Quando o Charlie Hebdo estica a corda ainda “somos todos Charlie”?

por RTP

O instrumento pode até ser a ironia, mas a instrumentalização do pequeno Aylan Kurdi está a ser o suficiente para condenar este cartoon do Charlie Hebdo. O semanário satírico francês – há um ano alvo de um ataque bárbaro de um comando muçulmano do Estado Islâmico – publica agora um desenho em que usa o pequeno sírio de três anos que apareceu morto numa praia da Turquia depois do naufrágio de um barco de refugiados. E diz: se não tivesse morrido, Aylan seria quando mais velho um violador de mulheres.

A reboque da polémica sobre o que fazer com os refugiados recebidos pela Alemanha depois de uma série de ataques sexuais perpetrados por refugiados na cidade de Colónia, o Charlie Hebdo pegou no pequeno Aylan Kurdi para o transformar num Aylan Kurdi adulto abusador de mulheres.

“O que teria sido o pequeno Aylan Kurdi se tivesse crescido? Um apalpador de rabos” – é este o texto, em tradução literal, que acompanha o desenho de um rapaz a perseguir uma jovem e depois um adulto a perseguir uma mulher.

Na verdade, Aylan, de três anos, afogou-se no final do ano passado na travessia para a Europa juntamente com a sua família: morreu a mãe e o irmão. Apenas o pai sobreviveu. Aylan Kurdi rapidamente passou a ser a imagem da tragédia dos sírios que procuram escapar à morte e a uma guerra que está a destruir o país.
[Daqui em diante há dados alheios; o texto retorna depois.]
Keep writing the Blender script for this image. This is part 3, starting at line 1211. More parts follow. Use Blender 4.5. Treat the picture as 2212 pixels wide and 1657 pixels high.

O Charlie Hebdo está habituado aos ataques e defende-se sempre com a ideia de que no humor e na arte tudo vale e de que ceder um milímetro à censura seria desde logo ceder em toda a linha. E, como ninguém, o Charlie Hebdo pagou o preço da liberdade.

A redacção do semanário foi devastada pelo ataque do grupo terrorista que a 7 de janeiro de 2015 pôs a França sob o signo do horror, um ataque que 11 meses depois se repetiria numa sala de espectáculos e por vários pontos da cidade de Paris.

Morreram oito membros do jornal: os cartonistas Charb, Cabu, Tignous, Honoré e Georges Wolinski, o economista Bernard Maris, a colunista Elsa Cayat e o editor Mustapha Ourrad.

O risco de desagradar parece portanto ser uma das linhas editoriais por que se regem as criações do semanário.



Na última semana, o cartoon de um deus assassino e “ainda a mexer” valeu ao Charlie Hebdo novas críticas de vários sectores, inclusive da igreja.
Uma pergunta com resposta
“O que teria sido o pequeno Aylan Kurdi se tivesse crescido? Um apalpador de rabos”. Com a questão dos abusos e das violações na ordem do dia de uma Europa que não tem grande ideia sobre o que fazer com os refugiados que chegam do Norte de África e do Médio Oriente, principalmente da Síria, o assunto acabou por não passar ao lado da equipa do Charlie.

A Alemanha enfrenta neste momento a possibilidade de fazer marcha atrás na sua política para os refugiados e enviar de volta uma boa parte destes migrantes forçados, aproveitando a onda de críticas que estão a provocar os abusos da noite de fim do ano em Colónia.

Face a este elemento, o desenho e a inscrição relativa a um Aylan Kurdi mais velho no papel de abusador pode ter outra interpretação: o jornal adverte para a classificação cega dos refugiados, como se qualquer um fosse à chegada à Europa um violador em potência (ou um terrorista em potência).

Entretanto, fazer aquela pergunta e fornecer a resposta está a valer ao Charlie Hebdo uma reacção negativa no Twitter, acusando a redacção de racismo e xenofobia.



Há ainda aqueles que entendem que não será bem assim. Continuam a valorizar mais a liberdade de expressão, doa a quem doer.